CPAC, Hungary and international illiberalism
In the age of Trumpism, CPAC began hosting events internationally, perhaps most notably with CPAC Brazil and CPAC Hungary. In fact, Hungarian Prime Minister Viktor Orban was a speaker in May of this year at CPAC's event in Budapest. Other speakers at that event included Eduardo Bolsonaro, Candace Owens, former White House chief of staff Mark Meadows and Jack Posobiec. The presence of the Brazilian president's son at an event headlining with the Hungarian Prime Minister's speech would not have made much sense ten or perhaps even five years ago. At that time, it’s hard to imagine many in Hungary knowing the name of the Brazilian President, much less one of his sons, but perhaps one underappreciated result of the global economy is the global information space. Eduardo Bolsonaro has become important in right-wing illiberal circles that travel to events together in Brazil, in Hungary and in the United States. In fact, Eduardo Bolsonaro was in Washington DC on January 6, 2021, the day of the insurrection. These frequently overlapping figures can now share tweets and interview each other on their alternative media platforms. They may be obscure to you and I. Some of them, even the elected officials, may be relatively insignificant in their own country’s political environment. That doesn’t mean they’re irrelevant in the information space. It doesn’t mean they can’t be used to grow the Second Cold War’s right-wing international. That mostly requires an ability to stay on message, which frankly isn’t very difficult at all.

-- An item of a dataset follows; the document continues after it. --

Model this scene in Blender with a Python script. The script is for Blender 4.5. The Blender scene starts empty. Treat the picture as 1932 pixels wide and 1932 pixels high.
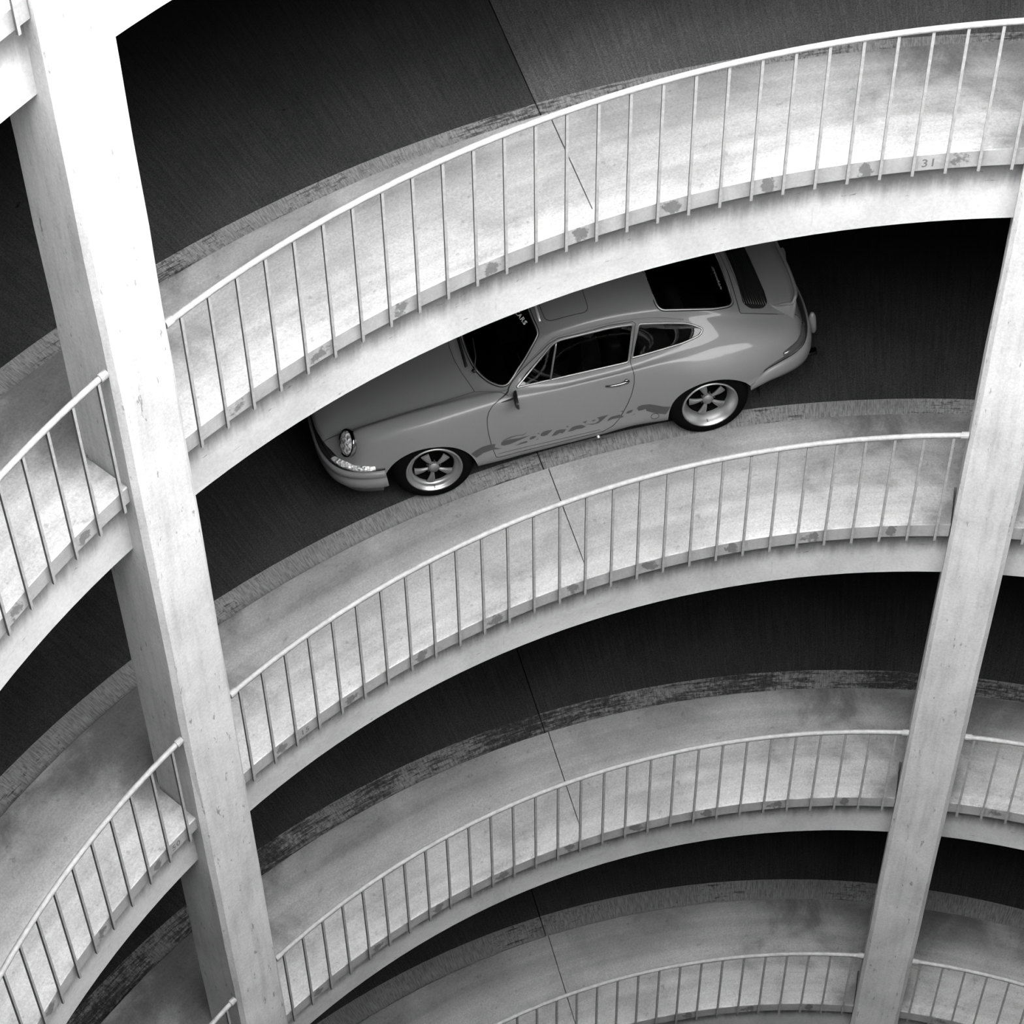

While Russia’s military failures in Ukraine have seen Putinism lose some of its appeal to the global right-wing movement, there remain those in the information space who see the value of the Kremlin’s increasingly right-wing authoritarian leader, even if the mystique is not as strong as it once was. Those who still admire him or receive funding from him will continue singing Putin’s praises. They will stay on message. They will hope to stop aid flowing to Ukraine and see a victorious Putin in Kyiv one day, and they will hope useful idiots like MTG make that easier for them. In the meantime, they will look elsewhere for illiberal champions of their cause. They will search for those who, like Viktor Orban, can claim a level of legitimacy while still flexing their illiberal muscle. As Creede Newton reported for SPLC's Hatewatch, Szabolcs Takács, Hungary’s ambassador to the United States was also in attendance at the NYYRC’s recent event and received an award on behalf of Orban. Takács spoke of Hungary's shared fight with those in attendance against the "liberal dicatorship" and the threat of “communism” in the world. He added, “You have to take back your universities, you have to take back your media, you have to take back the future of your children, and you will rest assured that free Hungarians are there for you.”
In an election that was described by Freedom House as neither free nor fair, Viktor Orban was re-elected to the office of Hungarian Prime Minister once again earlier this year. It’s a position he has held since May of 2010. In a statement shortly before the election posted on their official website, the New York Young Republican Club strongly urged "all voters in Hungary to help preserve Western Civilization by re-electing Viktor Orbán as Prime Minister of Hungary." It was the group's first international endorsement, but it was, as they wrote, "a natural one." It surely won’t be the last of its kind.